:: INSTRUCTIONS FOR THE TASK ::
Take the material and output all of it exactly.

:: SOURCE EXCERPT ::
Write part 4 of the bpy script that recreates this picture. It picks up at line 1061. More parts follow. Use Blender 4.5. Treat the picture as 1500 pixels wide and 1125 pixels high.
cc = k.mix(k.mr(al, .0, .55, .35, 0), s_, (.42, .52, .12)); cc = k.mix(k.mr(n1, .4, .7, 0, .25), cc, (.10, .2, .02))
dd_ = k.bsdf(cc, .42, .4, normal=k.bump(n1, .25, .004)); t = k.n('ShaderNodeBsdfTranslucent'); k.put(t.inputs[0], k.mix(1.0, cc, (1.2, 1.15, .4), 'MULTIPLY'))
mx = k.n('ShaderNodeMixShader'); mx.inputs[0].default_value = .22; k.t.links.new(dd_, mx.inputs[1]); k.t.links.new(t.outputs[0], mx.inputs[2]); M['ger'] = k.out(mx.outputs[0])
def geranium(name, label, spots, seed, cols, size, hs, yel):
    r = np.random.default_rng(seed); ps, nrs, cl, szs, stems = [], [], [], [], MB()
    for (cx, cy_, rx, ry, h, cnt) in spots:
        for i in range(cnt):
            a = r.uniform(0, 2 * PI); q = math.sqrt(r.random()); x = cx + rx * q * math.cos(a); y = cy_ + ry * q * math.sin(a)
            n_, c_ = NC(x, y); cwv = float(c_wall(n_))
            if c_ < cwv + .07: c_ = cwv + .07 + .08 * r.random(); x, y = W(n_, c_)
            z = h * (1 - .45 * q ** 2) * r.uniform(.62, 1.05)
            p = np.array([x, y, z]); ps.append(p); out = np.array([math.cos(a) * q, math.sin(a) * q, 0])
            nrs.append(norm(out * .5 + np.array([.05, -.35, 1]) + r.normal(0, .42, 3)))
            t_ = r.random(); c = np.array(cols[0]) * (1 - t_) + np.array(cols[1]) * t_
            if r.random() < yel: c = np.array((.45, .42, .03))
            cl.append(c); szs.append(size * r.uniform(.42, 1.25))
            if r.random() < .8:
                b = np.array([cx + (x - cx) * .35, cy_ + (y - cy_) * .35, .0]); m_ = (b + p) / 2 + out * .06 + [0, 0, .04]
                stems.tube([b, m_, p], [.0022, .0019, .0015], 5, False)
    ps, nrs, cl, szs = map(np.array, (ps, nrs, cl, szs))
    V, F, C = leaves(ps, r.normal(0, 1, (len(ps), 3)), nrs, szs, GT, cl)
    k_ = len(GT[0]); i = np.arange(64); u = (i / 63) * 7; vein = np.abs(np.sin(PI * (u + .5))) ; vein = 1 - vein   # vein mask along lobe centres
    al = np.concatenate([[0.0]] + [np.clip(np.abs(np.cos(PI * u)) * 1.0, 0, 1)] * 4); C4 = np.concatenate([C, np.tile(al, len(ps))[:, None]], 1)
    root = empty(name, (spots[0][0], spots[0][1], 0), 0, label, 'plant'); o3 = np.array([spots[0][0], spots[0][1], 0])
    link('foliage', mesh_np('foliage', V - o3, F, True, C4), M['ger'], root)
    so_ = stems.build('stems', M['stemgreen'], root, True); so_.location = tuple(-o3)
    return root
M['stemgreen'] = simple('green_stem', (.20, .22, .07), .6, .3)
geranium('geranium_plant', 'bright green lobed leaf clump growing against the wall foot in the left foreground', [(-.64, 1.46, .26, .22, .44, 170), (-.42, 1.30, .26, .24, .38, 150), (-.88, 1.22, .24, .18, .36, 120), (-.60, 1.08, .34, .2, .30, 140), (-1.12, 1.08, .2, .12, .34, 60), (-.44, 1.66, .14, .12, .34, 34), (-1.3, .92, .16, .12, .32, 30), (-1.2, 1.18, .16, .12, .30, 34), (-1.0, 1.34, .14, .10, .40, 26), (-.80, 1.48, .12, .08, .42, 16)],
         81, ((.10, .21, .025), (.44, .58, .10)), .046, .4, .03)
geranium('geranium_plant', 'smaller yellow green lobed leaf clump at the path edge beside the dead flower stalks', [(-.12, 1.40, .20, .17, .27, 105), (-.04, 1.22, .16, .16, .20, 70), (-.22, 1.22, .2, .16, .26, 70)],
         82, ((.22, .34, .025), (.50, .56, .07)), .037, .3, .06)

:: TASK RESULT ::
Write part 4 of the bpy script that recreates this picture. It picks up at line 1061. More parts follow. Use Blender 4.5. Treat the picture as 1500 pixels wide and 1125 pixels high.
cc = k.mix(k.mr(al, .0, .55, .35, 0), s_, (.42, .52, .12)); cc = k.mix(k.mr(n1, .4, .7, 0, .25), cc, (.10, .2, .02))
dd_ = k.bsdf(cc, .42, .4, normal=k.bump(n1, .25, .004)); t = k.n('ShaderNodeBsdfTranslucent'); k.put(t.inputs[0], k.mix(1.0, cc, (1.2, 1.15, .4), 'MULTIPLY'))
mx = k.n('ShaderNodeMixShader'); mx.inputs[0].default_value = .22; k.t.links.new(dd_, mx.inputs[1]); k.t.links.new(t.outputs[0], mx.inputs[2]); M['ger'] = k.out(mx.outputs[0])
def geranium(name, label, spots, seed, cols, size, hs, yel):
    r = np.random.default_rng(seed); ps, nrs, cl, szs, stems = [], [], [], [], MB()
    for (cx, cy_, rx, ry, h, cnt) in spots:
        for i in range(cnt):
            a = r.uniform(0, 2 * PI); q = math.sqrt(r.random()); x = cx + rx * q * math.cos(a); y = cy_ + ry * q * math.sin(a)
            n_, c_ = NC(x, y); cwv = float(c_wall(n_))
            if c_ < cwv + .07: c_ = cwv + .07 + .08 * r.random(); x, y = W(n_, c_)
            z = h * (1 - .45 * q ** 2) * r.uniform(.62, 1.05)
            p = np.array([x, y, z]); ps.append(p); out = np.array([math.cos(a) * q, math.sin(a) * q, 0])
            nrs.append(norm(out * .5 + np.array([.05, -.35, 1]) + r.normal(0, .42, 3)))
            t_ = r.random(); c = np.array(cols[0]) * (1 - t_) + np.array(cols[1]) * t_
            if r.random() < yel: c = np.array((.45, .42, .03))
            cl.append(c); szs.append(size * r.uniform(.42, 1.25))
            if r.random() < .8:
                b = np.array([cx + (x - cx) * .35, cy_ + (y - cy_) * .35, .0]); m_ = (b + p) / 2 + out * .06 + [0, 0, .04]
                stems.tube([b, m_, p], [.0022, .0019, .0015], 5, False)
    ps, nrs, cl, szs = map(np.array, (ps, nrs, cl, szs))
    V, F, C = leaves(ps, r.normal(0, 1, (len(ps), 3)), nrs, szs, GT, cl)
    k_ = len(GT[0]); i = np.arange(64); u = (i / 63) * 7; vein = np.abs(np.sin(PI * (u + .5))) ; vein = 1 - vein   # vein mask along lobe centres
    al = np.concatenate([[0.0]] + [np.clip(np.abs(np.cos(PI * u)) * 1.0, 0, 1)] * 4); C4 = np.concatenate([C, np.tile(al, len(ps))[:, None]], 1)
    root = empty(name, (spots[0][0], spots[0][1], 0), 0, label, 'plant'); o3 = np.array([spots[0][0], spots[0][1], 0])
    link('foliage', mesh_np('foliage', V - o3, F, True, C4), M['ger'], root)
    so_ = stems.build('stems', M['stemgreen'], root, True); so_.location = tuple(-o3)
    return root
M['stemgreen'] = simple('green_stem', (.20, .22, .07), .6, .3)
geranium('geranium_plant', 'bright green lobed leaf clump growing against the wall foot in the left foreground', [(-.64, 1.46, .26, .22, .44, 170), (-.42, 1.30, .26, .24, .38, 150), (-.88, 1.22, .24, .18, .36, 120), (-.60, 1.08, .34, .2, .30, 140), (-1.12, 1.08, .2, .12, .34, 60), (-.44, 1.66, .14, .12, .34, 34), (-1.3, .92, .16, .12, .32, 30), (-1.2, 1.18, .16, .12, .30, 34), (-1.0, 1.34, .14, .10, .40, 26), (-.80, 1.48, .12, .08, .42, 16)],
         81, ((.10, .21, .025), (.44, .58, .10)), .046, .4, .03)
geranium('geranium_plant', 'smaller yellow green lobed leaf clump at the path edge beside the dead flower stalks', [(-.12, 1.40, .20, .17, .27, 105), (-.04, 1.22, .16, .16, .20, 70), (-.22, 1.22, .2, .16, .26, 70)],
         82, ((.22, .34, .025), (.50, .56, .07)), .037, .3, .06)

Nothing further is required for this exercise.